President Vladimir Putin acknowledged this in an interview with CNBC this spring. “What I’m about to say may be unpopular… Climate change brings in more favourable conditions and improves the economic potential of [the Arctic] region,” he told the news channel. 

In other countries in the CEE/CIS region, the impact is likely to be insignificant, and none are expected to experience a fall in output. 

This is similar to the situation in most of Europe and North America, but in stark contrast to other world regions. Africa is set to be the worst affected, while a fall in output is also forecast in Latin America, the Middle East, the Indian subcontinent, Southeast Asia and Australasia. This means most countries worldwide and the vast majority of the world’s population would be negatively impacted. 

“Close to 60% of the world’s population currently resides in countries where an increase in temperature would likely lead to such pernicious effects. By the end of the 21st century, this number is projected to rise to more than three-quarters of the global population,” the report says. 

“Higher temperatures hurt economic activity in hot countries through many channels. They lower agricultural output, reduce the productivity of workers exposed to heat, slow investment, and damage health,” it warns. Many of the countries in the affected region are low income, making it harder for them to adapt to climate change. 

The 1°C increase examined in the survey falls far short of the expected temperature hike by the end of this century, which could be as high as 4°C or even more if sufficient measures are not taken to curb global warming. This would “erase close to one-tenth of the per capita output of the median low-income country by the end of the 21st century, relative to a scenario of unchanged temperature,” says the IMF. Overall, “Climate change is a negative global externality of potentially catastrophic proportions,” it concludes. 

The IMF also acknowledges that country level data doesn't show the whole picture as there are significant differences within countries, meaning that just because warming would result in an overall increase in output in CEE/CIS countries, it doesn’t mean they would avoid a weighty humanitarian cost and damage to some economic sectors. 

Southeast Europe, for example, already experiences long hot summers and this year droughts have hit agriculture and pose a threat to hydropower production in parts of the region. Large parts of Central Asia are desert and the region is also vulnerable to climate change. 

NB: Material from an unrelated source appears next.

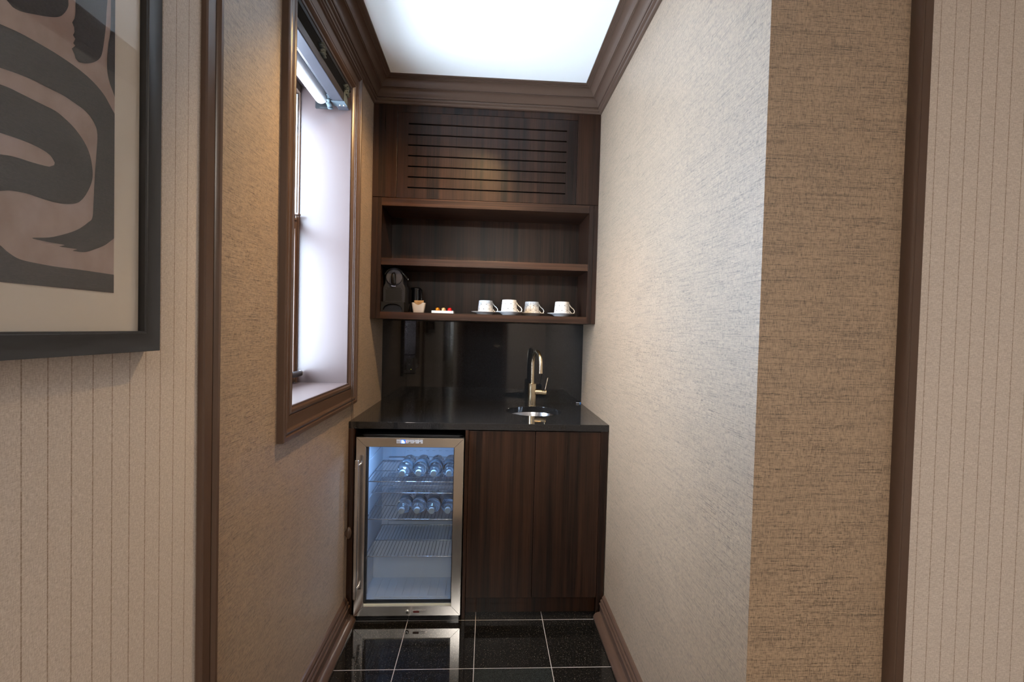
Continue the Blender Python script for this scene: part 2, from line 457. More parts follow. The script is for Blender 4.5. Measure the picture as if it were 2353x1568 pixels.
# baseboards with shoe moulding
def baseboard(name, x0, sgn, y0, y1, label):
    prof = [(0, 0), (.050, 0), (.051, .010), (.047, .019), (.040, .026), (.032, .030), (.024, .031), (.021, .034), (.021, .064), (.024, .067), (.025, .071), (.022, .074), (.017, .075),
            (.019, .079), (.020, .084), (.017, .089), (.013, .090), (.013, .093), (.012, .099), (.006, .106), (0, .108)]
    b = MB(); b.prism([(x0+sgn*d, z) for d, z in prof], y0, y1, M['trim'], 'xz')
    return struct(b.build(name, smooth=22), label, 'baseboard')
baseboard('baseboard_left', XL, 1, 1.08, 2.106, 'brown moulded baseboard along the left grasscloth wall')
baseboard('baseboard_right', XR, -1, YP+.001, 2.112, 'brown moulded baseboard along the right grasscloth wall')

# ----------------------------------------------------------------- niche window
def window(name, y0, y1, z0, z1, xface, xsash, label, lock=True, casing=.085, bottomw=.097):
    w = thing(name, (xface, (y0+y1)/2, z0), label, 'window', None, 'structure')
    cw = [(0, 0), (0, .019), (.03, .022), (.14, .022), (.17, .017), (.20, .016), (.225, .019), (.27, .0205), (.31, .018), (.33, .014), (.36, .0125), (.72, .0105), (.745, .007), (.77, .0105), (.83, .0135), (.90, .0125), (.96, .008), (1, .002), (1, 0)]
    b = MB(); R = []
    # casing: mitred sweep round the opening, one width per side
    for cy, cz, wy, wz in ((y0, z0, -casing, -bottomw), (y1, z0, casing, -bottomw), (y1, z1, casing, casing), (y0, z1, -casing, casing)):
        R.append([b.bm.verts.new((xface+h, cy+wy*(1-u), cz+wz*(1-u))) for u, h in cw])
    k = b.mi(M['trim'])
    for i in range(4):
        A, B = R[i], R[(i+1) % 4]
        for j in range(len(cw)):
            j2 = (j+1) % len(cw); b.bm.faces.new([A[j], A[j2], B[j2], B[j]]).material_index = k
    b.build('casing', w, smooth=20)
    t = .012
    b = MB(); b.box((xsash-.06, y1-t, z0), (xface+.002, y1, z1), M['reveal']); b.box((xsash-.06, y0, z0), (xface+.002, y0+t, z1), M['reveal']); b.box((xsash-.06, y0, z1-t), (xface+.002, y1, z1), M['reveal'])
    b.build('jamb', w, bevel=.0015)
    b = MB(); b.box((xsash-.06, y0, z0-.012), (xface+.008, y1, z0+.0025), M['reveal']); b.build('sill', w, bevel=.004)
    zm = z0+(z1-z0)*.525
    fr = M['trim']
    b = MB()
    for (ya, yb) in ((y0+t, y0+t+.006), (y1-t-.006, y1-t)): b.box((xsash-.055, ya, z0), (xsash+.006, yb, z1-t), fr)
    b.box((xsash-.055, y0+t, z1-t-.03), (xsash+.006, y1-t, z1-t), fr)
    b.build('window_frame', w, bevel=.002)
    def sash(nm, xs, za, zb):
        b = MB(); s = .020; sr = .042; ya, yb = y0+t+.006, y1-t-.006
        b.box((xs-.03, ya, za), (xs, ya+s, zb), fr); b.box((xs-.03, yb-s, za), (xs, yb, zb), fr)
        b.box((xs-.03, ya+s, za), (xs, yb-s, za+sr), fr); b.box((xs-.03, ya+s, zb-sr*.8), (xs, yb-s, zb), fr)
        o = b.build(nm, w, bevel=.002)
        b = MB(); b.box((xs-.017, ya+s-.004, za+sr-.004), (xs-.013, yb-s+.004, zb-sr*.8+.004), M['glass']); g = b.build('pane'); g.parent = o
        return o
    lo = sash('lower_sash', xsash, z0+.004, zm+.02); sash('upper_sash', xsash-.033, zm-.02, z1-t-.03)
    b = MB(); b.box((xsash-.030, y1-t-.012, zm+.022), (xsash-.004, y1-t-.006, z1-.05), M['panelgrey']); b.box((xsash-.030, y0+t+.006, zm+.022), (xsash-.004, y0+t+.012, z1-.05), M['panelgrey'])
    b.build('sash_track', w)
    if lock:
        b = MB(); yl = y1-.045; b.lathe([(.020, 0), (.020, .008), (.013, .012), (.013, .022)], M['trim'], 20, (xsash-.012, yl, zm+.02), 'z')
        b.box((xsash-.02, yl-.012, zm+.042), (xsash+.02, yl+.012, zm+.050), M['trim']); b.build('sash_lock', w, bevel=.002)
        b = MB(); b.tube([(xsash+.030, y0+.10, z0+.045), (xsash+.030, y1-.045, z0+.045)], .0125, M['greyplast'], 16)
        b.lathe([(0, 0), (.009, 0), (.0125, .003), (.0125, .009), (.009, .013), (0, .014)], M['chrome'], 16, (xsash+.030, y1-.045, z0+.045), 'y')
        b.box((xsash-.002, y1-.12, z0+.036), (xsash+.030, y1-.10, z0+.054), M['greyplast']); b.box((xsash-.002, y0+.16, z0+.036), (xsash+.030, y0+.18, z0+.054), M['greyplast'])
        b.build('lift_bar', w, smooth=40)
    return w
window('window_1', WY0, WY1, WZ0, WZ1, XL, -.822, 'double hung window in a deep brown painted reveal with moulded casing')
window('window_2', VY0, VY1, VZ0, VZ1, XL, -.85, 'second brown framed window in the hall wall behind the photographer', lock=False)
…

“[C]limate change is likely to create economic winners and losers at both individual and sectorial levels, even in countries where the effect might be moderate or positive on average,” the IMF warns. 

This even includes Mongolia, where climate change is believed to be to a large extent responsible for the increasing severity and frequency of the “dzuds” — extremely cold winters that hit the country every few years, during which millions of livestock are killed. A government decision to remove regulations that prevented overherding in the 1990s, together with increasingly hot summers and more extreme winters, has led to recent dzuds taking a heavy toll on herders. Hundreds of thousands have given up their nomadic way of life and migrated to shanty towns around Ulan Bataar, which has brought its own set of environmental problems in terms of the chronic air pollution in the city. 

Hot weather is also causing severe problems this year, as drought forced Mongolia to suspend its grain exports, a setback for the country’s plans to diversity its economy away from over-reliance on commodity exports such as copper and coal.

Temperatures in the landlocked country have already risen by 2°C in the last 70 years, three times faster than the global average, the United Nations Environment Programme says. That has brought about rising desertification rates, the melting of glaciers and drying rivers and lakes, threatening livelihoods.